Robots are controllable machines that can be made to look and move like animals thus providing a viable tool for studying animal behavior. At the same time, a clear measure of their influence on an animal subject is not available. In this talk I will describe how tools from information theory, in particular a quantity called transfer entropy, can be used to measure the directional information flow between animals and robots. We will consider a robotics based experimental setup, in which a zebrafish is observed as it interacts with a robotic replica. Our results show that the transfer entropy is significantly more from the replica towards the focal subject than the other way around, and that this difference is not present when the replica is replaced by a conspecific.

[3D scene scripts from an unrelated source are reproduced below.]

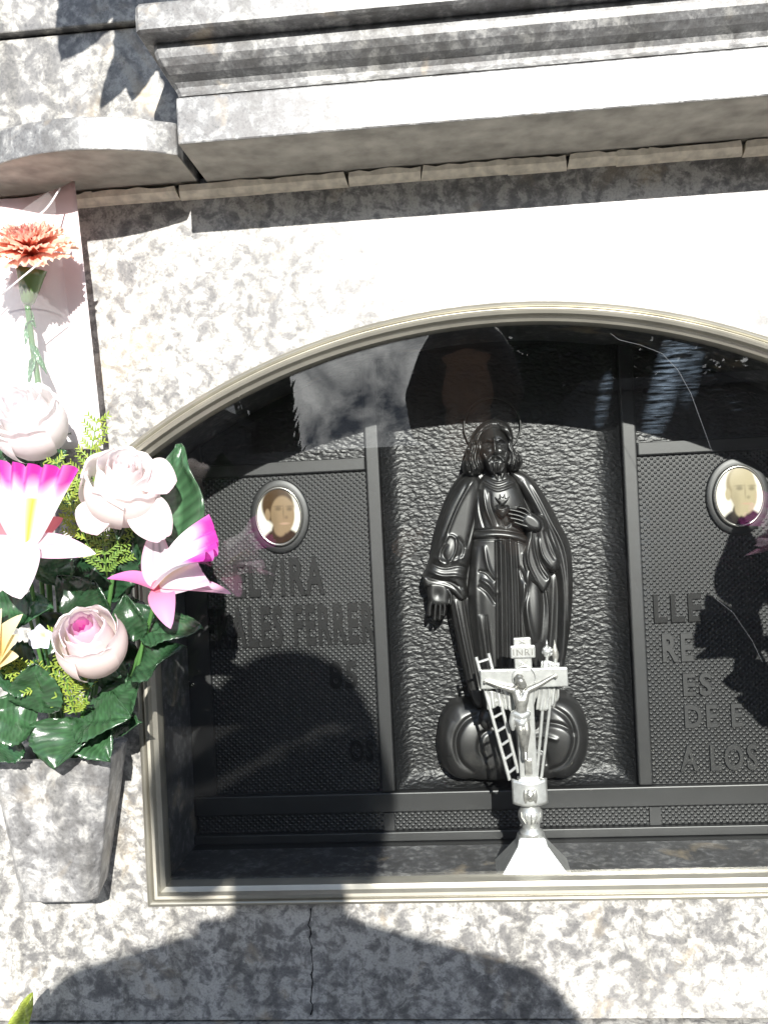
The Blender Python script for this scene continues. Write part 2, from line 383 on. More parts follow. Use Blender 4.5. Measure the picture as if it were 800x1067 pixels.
# ---- arch outline (niche opening): x0 centre, half width, arc
CX, HW, ZB, ZC, AR = 0.058, 0.402, 0.893, 0.8137, 0.695
def arch(d, n=48):
    """closed outline inset by d: bottom-left, bottom-right, arc right to left"""
    hw, r = HW-d, AR-d
    a0 = math.asin(hw/r)
    pts = [(CX-hw, ZB+d), (CX+hw, ZB+d)]
    pts += [(CX + r*math.sin(a0-2*a0*k/n), ZC + r*math.cos(a0-2*a0*k/n)) for k in range(n+1)]
    return pts

def fill_with_hole(outer, hole, y0, y1):
    bm = bmesh.new(); es = []
    for poly in (outer, hole):
        vs = [bm.verts.new((x, y0, z)) for x, z in poly]
        es += [bm.edges.new((vs[i], vs[(i+1) % len(vs)])) for i in range(len(vs))]
    r = bmesh.ops.triangle_fill(bm, use_beauty=True, use_dissolve=False, edges=es)
    fs = [f for f in bm.faces]
    e = bmesh.ops.extrude_face_region(bm, geom=fs)
    for v in e['geom']:
        if isinstance(v, bmesh.types.BMVert): v.co.y = y1
    bmesh.ops.recalc_face_normals(bm, faces=bm.faces)
    me = bpy.data.meshes.new('facing_slab'); bm.to_mesh(me); bm.free(); return me

WALL = empty('niche_wall', (CX, 0, 0), 'marble faced burial niche wall with an arched opening', 'wall')
link('facing_slab', fill_with_hole([(-1.6, 0.766), (1.7, 0.766), (1.7, 1.665), (-1.6, 1.665)], arch(0.004), 0.0, 0.20), M['marble'], WALL)
MB().box(-1.6, 1.7, 0.26, 0.6, 0.0, 4.0).build('core', M['marble'], WALL)
MB().box(-1.6, 1.7, 0.02, 0.255, 0.0, 0.69).build('base_slab', M['marble_up'], WALL)
MB().box(-1.6, 1.7, -0.012, 0.25, 1.690, 1.826).box(-1.6, 1.7, -0.020, 0.25, 1.828, 2.9).build('upper_slab', M['marble_up'], WALL, bevel=0.0015)
MB().box(-1.6, 1.7, 0.012, 0.25, 1.66, 1.6945).build('bed_joint', M['dark'], WALL)

ck = [(-.1715, -.0002, .884)]
rk = random.Random(9)
while ck[-1][2] > .775: ck.append((ck[-1][0] + rk.uniform(-.0022, .0026), -.0002, ck[-1][2]-rk.uniform(.003, .008)))
MB().tube(ck, [rk.uniform(.0003, .0010) for _ in ck], 5).build('crack', M['dark'], WALL)
# lower ledge running under the slab
L = MB().box(-1.6, 1.7, -0.115, 0.25, 0.690, 0.7625).build('stone_ledge', M['marble_ledge'], None, bevel=0.004)
tag(L, 'pale stone ledge running along the foot of the marble wall', 'ledge')

# cornice: moulded course and fascia, with a shaped left end
prof = [(0.104, 1.7035, -.243), (0.097, 1.706, -.244), (0.089, 1.711, -.246), (0.084, 1.717, -.2485), (0.083, 1.722, -.251), (0.086, 1.7265, -.2535), (0.094, 1.730, -.256),
        (0.101, 1.735, -.2585), (0.105, 1.741, -.261), (0.106, 1.747, -.2625), (0.105, 1.753, -.2635), (0.103, 1.756, -.264),
        (0.121, 1.757, -.272), (0.124, 1.759, -.2735), (0.124, 1.781, -.2735), (0.122, 1.784, -.273)]
XR = 1.6
mb = MB(); rows = []
for d, z, xl in prof: rows.append([(xl, 0.0, z), (xl, -d+0.004, z), (xl+0.004, -d, z), (XR, -d, z), (XR, 0.0, z)])
mb.grid(rows)
mb.add([rows[-1][0], rows[-1][1], rows[-1][2], rows[-1][3], rows[-1][4]], [(0, 1, 2, 3, 4)])
mb.add([rows[0][0], rows[0][1], rows[0][2], rows[0][3], rows[0][4]], [(4, 3, 2, 1, 0)])
COR = empty('stone_cornice', (0.6, 0, 1.657), 'long moulded marble cornice jutting out above the arched niche', 'cornice')
mb.build('moulding', M['marble_cornice'], COR, bevel=0)
MB().box(-.243, XR, -.107, -0.001, 1.657, 1.7015).build('fascia', M['marble_cornice'], COR, bevel=0.0018)
under(bpy.data.objects['fascia'])

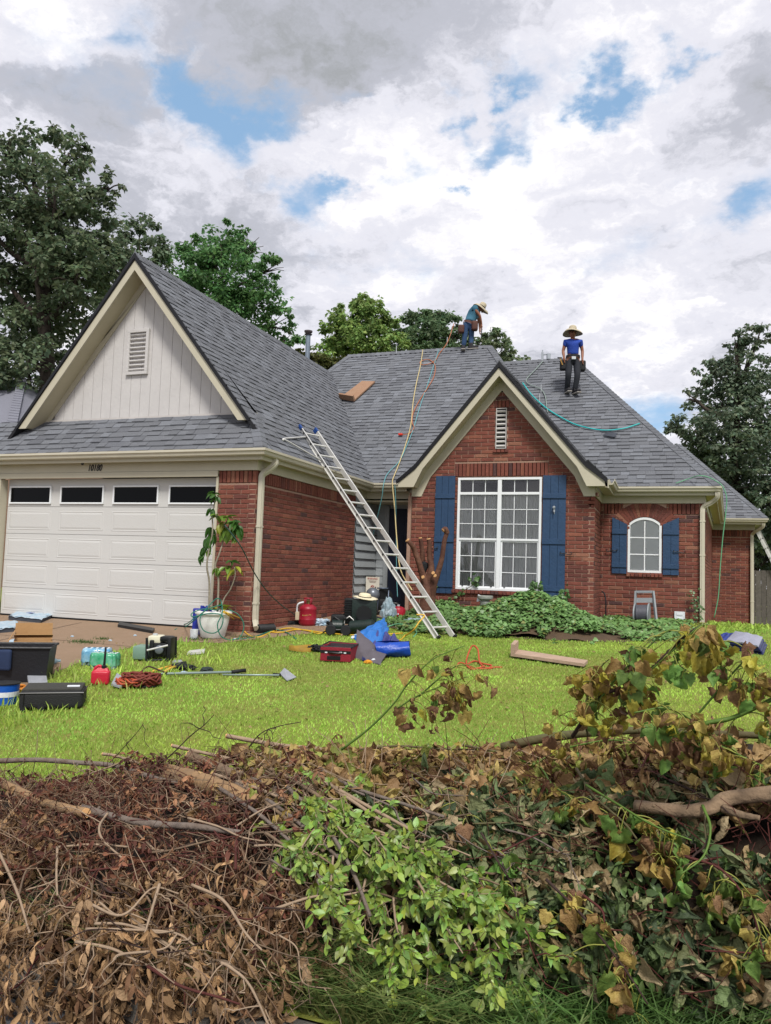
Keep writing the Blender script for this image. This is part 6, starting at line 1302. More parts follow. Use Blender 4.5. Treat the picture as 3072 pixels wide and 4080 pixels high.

These results support the use of transfer entropy as a measure of information flow in social animal behavior, and present an indirect evidence of the effectiveness of robots in animal behavior studies.

Speaker Bio: 
Sachit Butail is an Assistant Professor at the Indraprastha Institute of Information Technology, Delhi (IIITD), India. He received his Ph.D. in 2012 in Aerospace Engineering from University of Maryland, College park where his dissertation was on the motion reconstruction of animal groups using methods from estimation theory and computer vision. From 2012 to 2014, he was a postdoctoral fellow at the Dynamical Systems Laboratory at New York University where he worked on problems in collective behavior, machine learning, and animal-robot interactions. His research interests are in the areas of collective behavior, pattern recognition, complex systems, and robotics. He is a member of IEEE and SIAM.